Fair enough, let’s look at that playing field.

Right now, without trying to estimate any possible solar tariffs, the alternative energy sector does get some help. According to a study from the Environmental Law Institute,renewables received $29 billion in federal subsidies from 2002 to 2008. Remove ethanol form that number, and you are down to $12.2 billion.

But during that same period, fossil fuel production received $72.5 billion in subsidies. That number excludes general energy sector subsidies–and it also excludes nuclear. The amount that nuclear receives is harder to calculate in the aggregate–loan guarantees are just guarantees until there is a default, and the Price-Anderson indemnity act has a value, but quantifiable payouts only come with disasters–but it is believed that for the second half of the 20th Century, nuclear consumed 10 percent of all US subsidies to the energy sector, something well in excess of $100 billion since the industry’s start.
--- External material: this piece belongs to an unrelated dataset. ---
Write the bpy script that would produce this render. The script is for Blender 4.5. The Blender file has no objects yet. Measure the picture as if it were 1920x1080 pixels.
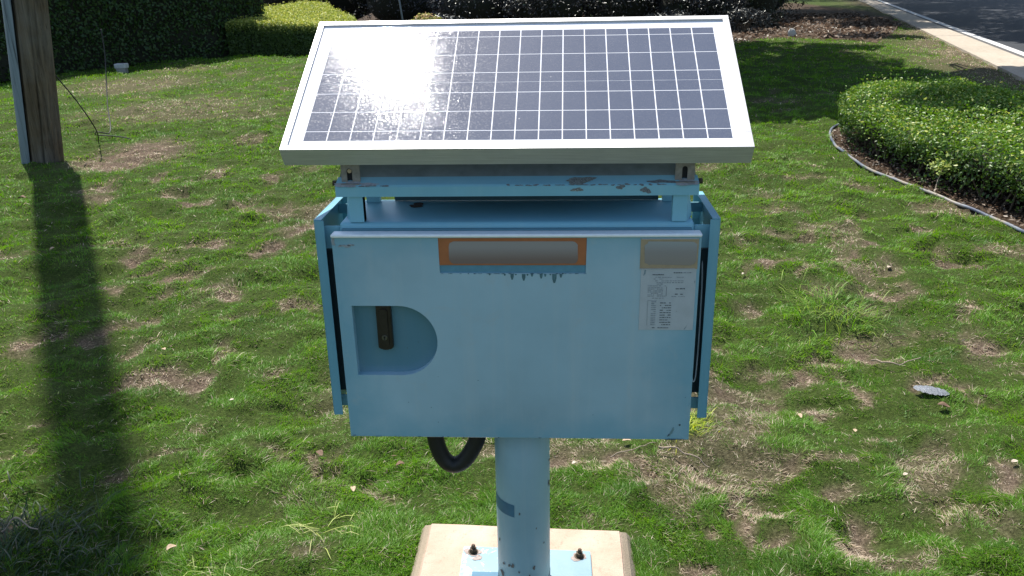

But the numbers for fossil fuel and nuclear power are ridiculously low-ball. Not included there, what the federal government has to spend to clean up a polluted river or an oil spill in the gulf; nor does it include what the US has and will have to spend on behalf of the nuclear industry to transport and store its dangerous radioactive waste for as far forward as anyone can imagine.

Still, a “level playing field” sounds inherently fair, so why should domestic solar manufacturing have to suffer for the sins of legacy energy production?

Indeed. Wouldn’t it be amazingly convenient for gas producers or nuclear power concerns if the downward move in solar panel prices were arrested by a US tariff?

Instead, what if the federal government leveled that playing field by increasing its subsidies to domestic solar production?

Do more subsidies somehow sound too extravagant in these times of supposedly tight budgets? OK, then maybe the gas industry should be made to pick up the tab fortrucking in fresh water to communities that have had their natural water supplies poisoned by hydro-fracking. Maybe the oil industry would like to pay to register its offshore rigs in the United States when they are drilling in US waters. Or maybe the nuclear industry should be required to find their financing without federal loan guarantees.

That last point is of special interest here. Take, for example, the two Chinese companies said to be providing the most competition for US solar manufacturers. According to SolarWorld representatives, “Trina Solar received a $4.4 billion loan from the China Development Bank, and Jinko Solar got a $7.6 billion loan from the Bank of China.” As regular readers of this space probably recognize, both of those figures are eclipsed by the $8.3 billion loan guarantee given by the Obama administration to the Southern Company for two recently approved nuclear reactors in Georgia.

So, fair is fair, level that playing field, but level it all over. If the US wants to move to make its solar companies more competitive with Chinese manufacturers, then make other energy sectors have to compete on similar terms. Rather than protect entrenched, disappearing, dangerous and dirty sources with duties that will render the entire solar sector less competitive, grant solar and other promising renewable alternatives the same level of help the US has habitually handed to fossil and fissile fuels. Rather than constrain domestic job growth by making solar power more expensive, pave the way for more good jobs with greater subsidies for both solar manufacturers and consumers. Rather than blow current and future resources on fuels that will only grow more expensive, spend now to expand the contribution of energy that continues to improve its cost-to-kilowatt ratio. Rather than use taxpayer dollars to pay for more pollution, more global warming, more cleanups and more adverse health outcomes, invest in clean, green technologies that not only pay immediate dividends but also have the potential to place America at the forefront of the next economic revolution.

If the Commerce Department does move toward imposing tariffs on Chinese solar manufacturers, the Obama administration and others in the government–as well as parts of the solar industry here–will now doubt call it a move on behalf of American manufacturing and the American worker. But will it be a move on behalf of America? The government might very well need to get involved to further the growth of this renewable energy sector, but if they do, manufacturers, workers and consumers should all insist that the intervention is done in a way that is truly in the public interest.